Narciso, filho do deus Cefiso e da ninfa Liríope, representa a vaidade. O oráculo Tirésias preconizou sua extrema beleza e sua vida longa. Porém, advertiu – como é comum nos mitos gregos – que se ele admirasse seu rosto, isso poderia amaldiçoar sua vida. Narciso, muito autocentrado, flerta com a sua própria imagem ao vê-la refletida. Sua arrogância teve um preço e, sobre ele, foi lançado um feitiço que acaba por levá-lo à morte, condenado a definhar até perecer.
Em 1978, Caetano Veloso compôs de encomenda a um programa de TV, na comemoração do aniversário de São Paulo, uma de suas mais belas músicas: Sampa. Ele disse que se inspirou na magnífica canção Ronda de autoria de Paulo Vanzolini: biólogo, professor universitário e brilhante compositor. Assim, surgiram os versos, hoje consagrados:
“Quando eu te encarei frente a frente e não vi o meu rosto
Chamei de mau gosto o que vi, de mau gosto, mau gosto
É que Narciso acha feio o que não é espelho…”
O último verso é, também, o título desta coluna e remete ao mito de Narciso ao qual a música de Caetano faz referência.
Esta longa introdução serve para pensar o momento presente vivido por nós brasileiros. Passada a ressaca do resultado que nos conduziu a um segundo turno eleitoral, muitas análises foram feitas buscando interpretar as razões do que ocorreu no dia 02/10/2022 e, particularmente, refletir sobre o porquê de termos “errado” tanto nas previsões, juntamente com as pesquisas eleitorais que, até o fechamento das urnas, apontavam um resultado diverso.
As mais variadas interpretações têm sido apresentadas. Desde o primeiro resultado comecei a especular sobre as razões de tamanho engano nas previsões.
Apenas a título de reflexão inicial. Há muitos anos, eu estava na cabeleireira e comentava com ela sobre o governo Lula fazendo elogios ao programa Minha Casa, Minha Vida. Enquanto eu falava a manicure reagiu indignada, observando que o referido programa só servia para dar casas a favelados que não trabalhavam! Essa é a voz do povo. Precisamos pensar seriamente sobre essas palavras.

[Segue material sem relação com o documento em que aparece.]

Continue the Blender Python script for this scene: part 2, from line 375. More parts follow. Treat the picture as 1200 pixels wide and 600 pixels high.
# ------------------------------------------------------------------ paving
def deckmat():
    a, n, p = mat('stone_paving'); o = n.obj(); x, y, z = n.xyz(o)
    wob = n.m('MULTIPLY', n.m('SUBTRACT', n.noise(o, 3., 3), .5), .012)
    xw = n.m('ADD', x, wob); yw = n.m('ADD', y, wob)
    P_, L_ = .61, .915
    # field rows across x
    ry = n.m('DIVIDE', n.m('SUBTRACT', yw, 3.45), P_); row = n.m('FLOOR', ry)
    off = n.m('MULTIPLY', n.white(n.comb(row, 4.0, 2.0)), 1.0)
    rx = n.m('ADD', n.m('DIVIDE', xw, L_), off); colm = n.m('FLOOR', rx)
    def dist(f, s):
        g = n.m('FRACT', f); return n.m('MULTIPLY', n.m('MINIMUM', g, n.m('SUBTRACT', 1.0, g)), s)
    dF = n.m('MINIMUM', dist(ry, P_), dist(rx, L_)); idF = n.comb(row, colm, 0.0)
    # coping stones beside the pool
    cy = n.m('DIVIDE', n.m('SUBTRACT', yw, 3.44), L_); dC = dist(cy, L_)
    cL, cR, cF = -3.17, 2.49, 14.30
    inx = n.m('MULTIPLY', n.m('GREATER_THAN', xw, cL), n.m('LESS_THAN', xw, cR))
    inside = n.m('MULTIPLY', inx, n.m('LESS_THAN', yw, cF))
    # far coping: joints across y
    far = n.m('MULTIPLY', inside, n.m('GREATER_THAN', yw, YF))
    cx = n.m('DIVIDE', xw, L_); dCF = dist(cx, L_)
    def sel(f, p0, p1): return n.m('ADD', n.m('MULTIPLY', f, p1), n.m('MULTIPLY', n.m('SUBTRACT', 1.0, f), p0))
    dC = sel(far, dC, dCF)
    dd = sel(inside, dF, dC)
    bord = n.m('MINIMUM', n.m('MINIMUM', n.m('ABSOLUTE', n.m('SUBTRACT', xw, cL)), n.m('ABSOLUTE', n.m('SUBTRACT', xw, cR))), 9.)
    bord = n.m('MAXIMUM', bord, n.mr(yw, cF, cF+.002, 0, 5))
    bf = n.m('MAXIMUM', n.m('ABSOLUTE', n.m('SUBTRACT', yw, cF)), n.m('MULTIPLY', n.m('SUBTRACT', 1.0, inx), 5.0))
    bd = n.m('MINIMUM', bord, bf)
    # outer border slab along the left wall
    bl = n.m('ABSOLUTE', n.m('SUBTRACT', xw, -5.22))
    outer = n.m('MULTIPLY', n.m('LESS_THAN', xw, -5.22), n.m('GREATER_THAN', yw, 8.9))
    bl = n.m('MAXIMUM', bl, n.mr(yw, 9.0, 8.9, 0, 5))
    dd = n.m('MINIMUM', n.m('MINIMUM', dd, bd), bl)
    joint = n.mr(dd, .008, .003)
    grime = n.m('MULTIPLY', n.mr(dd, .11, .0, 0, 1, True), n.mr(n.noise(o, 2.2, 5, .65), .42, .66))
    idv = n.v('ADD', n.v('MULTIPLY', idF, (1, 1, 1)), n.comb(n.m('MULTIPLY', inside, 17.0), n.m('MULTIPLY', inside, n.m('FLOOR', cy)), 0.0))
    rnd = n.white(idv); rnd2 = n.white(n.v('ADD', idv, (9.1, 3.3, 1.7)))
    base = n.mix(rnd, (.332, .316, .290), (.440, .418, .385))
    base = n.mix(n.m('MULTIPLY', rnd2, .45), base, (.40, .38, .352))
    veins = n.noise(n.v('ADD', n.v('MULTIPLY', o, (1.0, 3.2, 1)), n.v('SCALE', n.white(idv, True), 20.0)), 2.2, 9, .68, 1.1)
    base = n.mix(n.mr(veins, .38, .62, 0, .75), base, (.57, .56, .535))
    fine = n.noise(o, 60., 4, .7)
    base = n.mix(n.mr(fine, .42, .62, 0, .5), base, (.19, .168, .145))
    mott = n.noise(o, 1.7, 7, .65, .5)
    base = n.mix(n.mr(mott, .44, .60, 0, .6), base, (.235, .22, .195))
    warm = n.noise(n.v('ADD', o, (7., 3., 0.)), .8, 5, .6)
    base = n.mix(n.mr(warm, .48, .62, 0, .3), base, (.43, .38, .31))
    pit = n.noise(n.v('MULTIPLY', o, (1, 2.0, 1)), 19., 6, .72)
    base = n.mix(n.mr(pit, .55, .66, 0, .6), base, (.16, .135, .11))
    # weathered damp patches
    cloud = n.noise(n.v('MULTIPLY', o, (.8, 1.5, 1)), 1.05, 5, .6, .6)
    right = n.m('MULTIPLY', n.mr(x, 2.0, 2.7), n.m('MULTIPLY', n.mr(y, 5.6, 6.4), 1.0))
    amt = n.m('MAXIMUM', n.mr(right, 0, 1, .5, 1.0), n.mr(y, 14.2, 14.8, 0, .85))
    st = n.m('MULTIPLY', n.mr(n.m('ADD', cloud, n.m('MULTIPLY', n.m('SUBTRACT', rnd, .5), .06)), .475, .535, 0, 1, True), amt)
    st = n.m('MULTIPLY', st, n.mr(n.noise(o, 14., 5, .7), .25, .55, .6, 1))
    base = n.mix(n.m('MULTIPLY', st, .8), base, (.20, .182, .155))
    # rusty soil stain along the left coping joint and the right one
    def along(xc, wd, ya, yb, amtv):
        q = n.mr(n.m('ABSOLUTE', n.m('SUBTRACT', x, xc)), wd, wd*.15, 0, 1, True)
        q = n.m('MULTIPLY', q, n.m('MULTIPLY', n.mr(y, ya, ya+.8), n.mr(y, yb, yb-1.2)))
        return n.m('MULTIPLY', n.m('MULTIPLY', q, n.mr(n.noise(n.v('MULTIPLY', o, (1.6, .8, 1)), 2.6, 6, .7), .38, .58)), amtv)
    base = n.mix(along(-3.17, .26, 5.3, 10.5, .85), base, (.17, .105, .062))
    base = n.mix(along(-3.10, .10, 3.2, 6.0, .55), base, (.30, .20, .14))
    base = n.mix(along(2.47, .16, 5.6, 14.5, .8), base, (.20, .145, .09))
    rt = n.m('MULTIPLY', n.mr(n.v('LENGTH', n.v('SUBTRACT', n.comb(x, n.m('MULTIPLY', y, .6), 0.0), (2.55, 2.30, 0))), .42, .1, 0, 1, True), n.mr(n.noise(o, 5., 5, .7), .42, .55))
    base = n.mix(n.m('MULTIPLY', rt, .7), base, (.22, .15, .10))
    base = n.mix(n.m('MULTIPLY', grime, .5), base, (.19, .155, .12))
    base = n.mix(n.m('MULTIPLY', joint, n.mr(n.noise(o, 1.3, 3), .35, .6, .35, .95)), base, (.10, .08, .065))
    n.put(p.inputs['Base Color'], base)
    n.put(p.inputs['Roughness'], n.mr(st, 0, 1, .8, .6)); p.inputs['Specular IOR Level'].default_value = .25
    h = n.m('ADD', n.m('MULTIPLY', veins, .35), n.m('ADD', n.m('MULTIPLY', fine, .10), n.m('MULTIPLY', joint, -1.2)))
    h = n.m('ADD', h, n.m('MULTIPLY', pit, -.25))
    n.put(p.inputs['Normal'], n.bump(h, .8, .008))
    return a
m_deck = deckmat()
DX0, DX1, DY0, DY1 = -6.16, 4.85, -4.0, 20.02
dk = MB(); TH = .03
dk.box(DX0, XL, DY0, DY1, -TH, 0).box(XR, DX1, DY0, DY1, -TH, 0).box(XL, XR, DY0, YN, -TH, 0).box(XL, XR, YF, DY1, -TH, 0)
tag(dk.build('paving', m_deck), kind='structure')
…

O que me parece mais coerente leva a uma análise que pode servir também para os institutos de pesquisas – ressalvadas suas metodologias científicas: erramos redondamente na presunção do conhecimento do povo brasileiro.
Parafraseando Caetano: Narciso acha feio o que não é espelho. Assim, construímos uma fotografia do povo brasileiro que acreditávamos ser real, mas era apenas “à nossa imagem e semelhança”. Como Narciso, acreditamos que aquela imagem projetada correspondia à realidade, ou seja, representava definitivamente o “povo brasileiro”.
As urnas demonstraram que estávamos errados e, mais grave, que não sabíamos fazer uma leitura, mesmo que aproximada, dos anseios de nossa população. E elas nos retiraram a escada.
Não considero o resultado totalmente negativo. Apenas, como a maioria dos que esperavam outra resposta das urnas, fiquei, num primeiro momento aturdida, indagando: como explicar derrotas de candidatos nos Estados, bem como vitórias de Senadores e Deputados que representaram, ao longo dos últimos anos, o que de mais reacionário e, por vezes, desprezível, poderia ser produzido pelo exercício governamental atual?
Como confio plenamente no pensamento popular de que o pessimismo é reacionário e o otimismo revolucionário, sou otimista para o momento presente e creio numa vitória no segundo turno das forças progressistas. Lula virá e, para tanto, conseguirá alianças que ampliarão sua frente eleitoral. Uma vez no poder poderá ter maiores dificuldades de governabilidade, tendo em vista o Congresso com uma composição muito mais conservadora. Nada que o impeça de negociar e ele tem reiteradamente provado por sua biografia pregressa, uma imensa capacidade de composição de alianças.
O que deixamos para uma reflexão mais aprofundada é a análise que se faz cada vez mais necessária. Como lidar com essa onda de conservadorismo que tem varrido este país desde 2013? Como atuar para efetivamente entender esta população em seus anseios e caminhar, a médio e a longo prazo, para modificá-la, no sentido em que ela perceba seus reais interesses e lute para alcançá-los?
Esta é a pergunta de um milhão de dólares!